Scottish moral philosopher and economist, considered the father of modern political economy. A central figure of the Scottish Enlightenment and close friend of Hume. His work combines sentiment-based ethics with market theory.
Key Concepts
- Invisible hand: individuals’ self-interest, channeled through the market, generates collective benefit without central planning — a metaphor for the spontaneous order of the price system
- Division of labor: specialization of tasks multiplies productivity; the classic example of the pin factory
- Labor theory of value: the value of commodities ultimately derives from the labor embodied in their production
- Moral sympathy: the foundation of ethics — the capacity to put oneself in another’s position and evaluate actions from the perspective of an “impartial spectator”

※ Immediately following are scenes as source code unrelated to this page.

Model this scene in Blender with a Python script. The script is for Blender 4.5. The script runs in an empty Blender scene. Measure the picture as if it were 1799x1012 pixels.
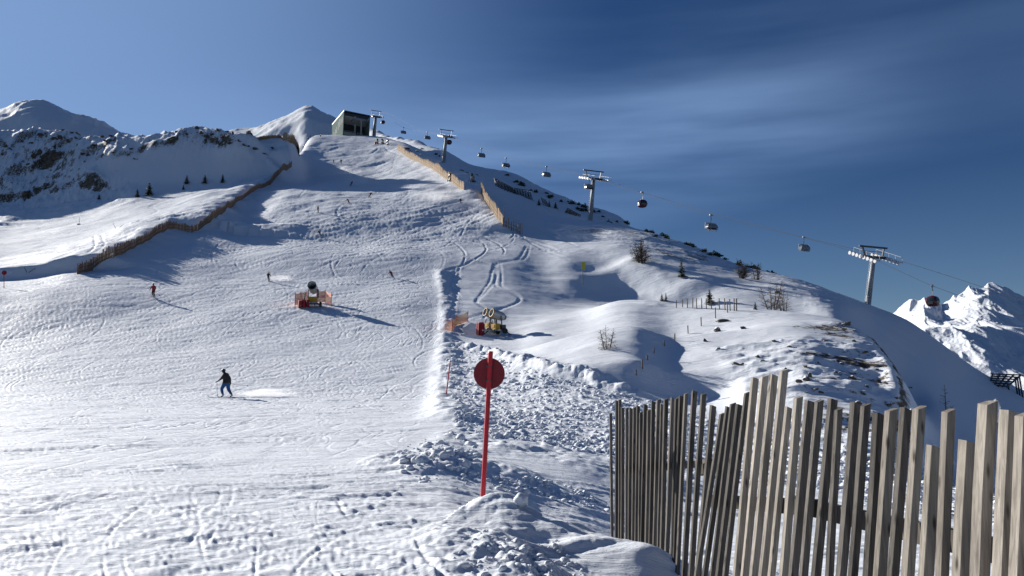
import bpy, bmesh, math, random
import numpy as np
from mathutils import Vector, Matrix
R = math.radians
scene = bpy.context.scene
# ---------------------------------------------------------------- camera, sky, sun, exposure
W0, H0, F0, YH = 1799.0, 1012.0, 1386.0, 660.0
PITCH = math.atan((YH - 506.0) / F0)
cam_data = bpy.data.cameras.new("camera")
cam = bpy.data.objects.new("camera", cam_data)
scene.collection.objects.link(cam)
cam_data.sensor_width = 36.0
cam_data.lens = 36.0 * F0 / W0
cam_data.clip_start = 0.1
cam_data.clip_end = 30000.0
cam.location = (0, 0, 0)
cam.rotation_euler = (R(90) + PITCH, 0, 0)
scene.camera = cam

SUN_AZ, SUN_EL = 50.0, 21.5        # degrees left of the view direction, height
world = bpy.data.worlds.new("World")
scene.world = world
world.use_nodes = True
nt = world.node_tree
nt.nodes.clear()
out = nt.nodes.new('ShaderNodeOutputWorld')
bg = nt.nodes.new('ShaderNodeBackground')
sky = nt.nodes.new('ShaderNodeTexSky')
sky.sky_type = 'NISHITA'
sky.sun_disc = False
sky.sun_elevation = R(SUN_EL)
sky.sun_rotation = R(-SUN_AZ)
sky.altitude = 2300
sky.air_density = 1.0
sky.dust_density = 0.15
sky.ozone_density = 2.6
bg.inputs['Strength'].default_value = 0.05
# the sky: Nishita, thin cirrus veils (stretched noise over the view direction) and the bright air round the sun
N_ = nt.nodes.new; lk = nt.links.new
SDIR = Vector((-math.sin(R(SUN_AZ)) * math.cos(R(SUN_EL)), math.cos(R(SUN_AZ)) * math.cos(R(SUN_EL)), math.sin(R(SUN_EL))))
hs = N_('ShaderNodeHueSaturation'); hs.inputs['Saturation'].default_value = 1.26; hs.inputs['Hue'].default_value = 0.512; hs.inputs['Value'].default_value = 0.64
lk(sky.outputs[0], hs.inputs['Color'])
tc = N_('ShaderNodeTexCoord')
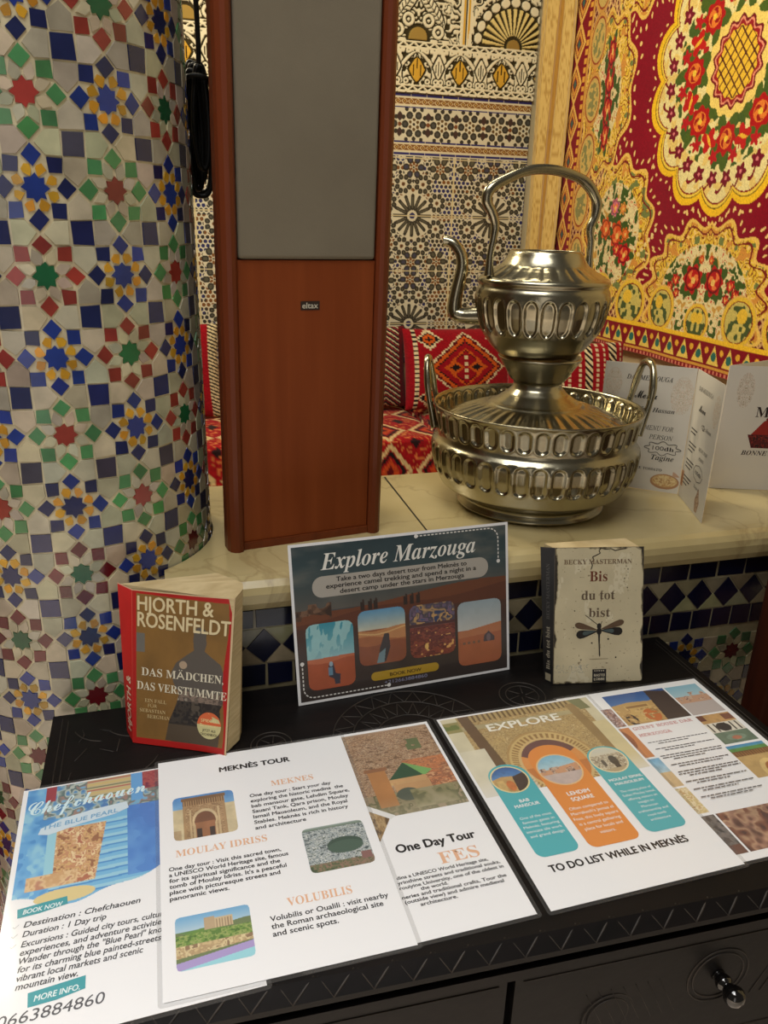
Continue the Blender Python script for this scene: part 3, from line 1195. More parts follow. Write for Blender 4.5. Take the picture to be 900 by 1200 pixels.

- Impartial spectator: an imaginary figure representing balanced moral judgment, detached from self-interest
- Critique of mercantilism: a nation’s wealth is not the accumulation of precious metals, but its productive capacity and free exchange
- Free market and laissez-faire: defense of competition and criticism of monopolies, corporate privileges, and arbitrary state interventions
Influenced by
- Hume — moral sentimentalism and skepticism about state intervention
- Francis Hutcheson — ethics of moral sense (his professor at Glasgow)
- Locke and Montesquieu — liberal political theories
- Mandeville — paradox of private vices / public benefits
Influenced
- Ricardo and Mill — classical economics
- Marx — inherited (and critiqued) the labor theory of value
- Bentham — utilitarianism and calculation of collective well-being
- Modern economic liberalism and neoliberalism (Hayek, Friedman)
Works
The Theory of Moral Sentiments (1759); The Wealth of Nations (1776).